What to work on: For the listing below, give the count of lines containing the string "from" and nothing else.

** START OF Data section **

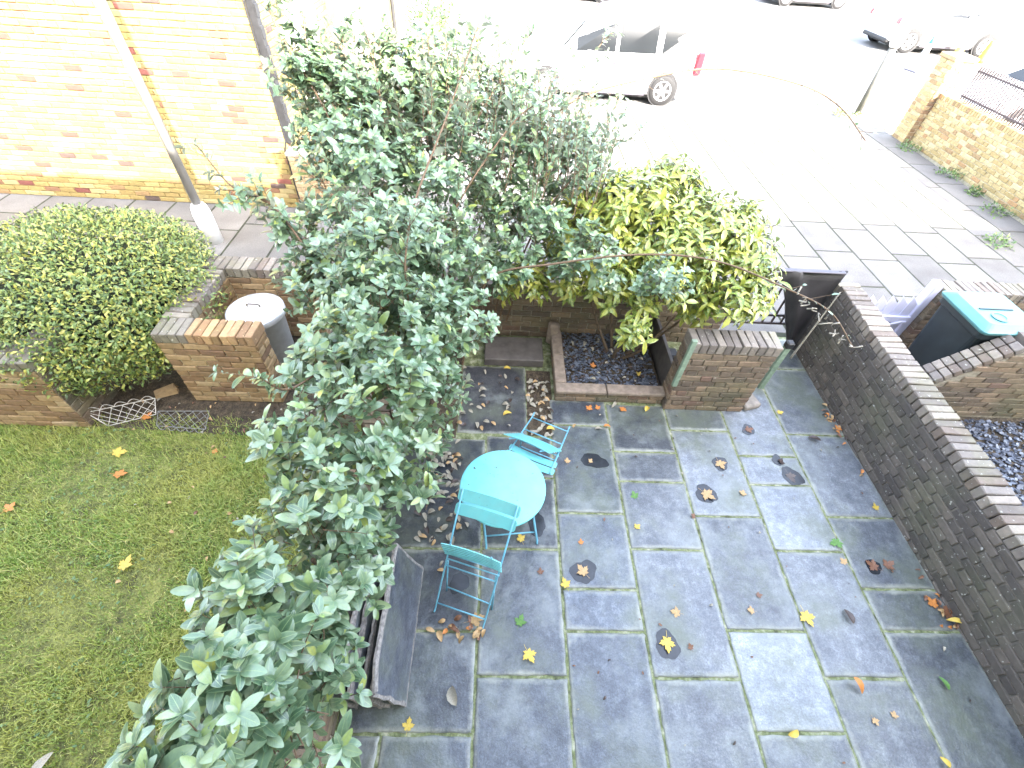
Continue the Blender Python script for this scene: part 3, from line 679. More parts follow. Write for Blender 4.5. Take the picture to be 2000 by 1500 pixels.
def shoot(LV, twig, p, d, length, ll, spacing, rosette=5, start=.15, droop=.0, updn=.7, tr=.0022, szv=.34, spread=1.0):
    """a leafy shoot from p along d: alternate leaves then a rosette at the tip"""
    d = unit(d); n = max(2, int(length / .06)); pts = [p]; q = p.copy(); dd = d.copy()
    for i in range(n):
        dd = unit(dd + np.array([0, 0, -droop]) + rv() * .05); q = q + dd * (length / n); pts.append(q.copy())
    pts = np.array(pts)
    if twig is not None: twig.tube([tuple(x) for x in pts], tr * 1.4, 5, tr * .6, cap=False)
    s = start * length; k = 0; ang = rng.uniform(0, 6.28)
    def at(s):
        f = min(s / length * n, n - 1e-6); i = int(f); return pts[i] + (pts[i + 1] - pts[i]) * (f - i), unit(pts[i + 1] - pts[i])
    while s < length * .97:
        c, t = at(s); a = unit(np.cross(t, [0.3, .2, 1])); b = np.cross(t, a); ang += 2.4 + rng.normal(0, .25)
        o = a * math.cos(ang) + b * math.sin(ang); ld = unit(o * spread + t * .55 + rv() * .12)
        nn = unit(np.array([0, 0, updn]) + t * .75 + rv() * .22)
        LV.add(c, ld, nn, ll * (1 + rng.normal(0, szv)) * (.85 if s > .8 * length else 1)); s += spacing * rng.uniform(.7, 1.3)
    c, t = at(length * .999); a = unit(np.cross(t, [0.3, .2, 1])); b = np.cross(t, a)
    for k in range(rosette):
        an = ang + k * 2 * math.pi / max(rosette, 1) + rng.normal(0, .2); o = a * math.cos(an) + b * math.sin(an)
        ld = unit(o + t * rng.uniform(.15, .9)); nn = unit(t + np.array([0, 0, .4]) + rv() * .15); LV.add(c, ld, nn, ll * rng.uniform(.6, 1.1))
    return pts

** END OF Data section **

Answer to the problem: 2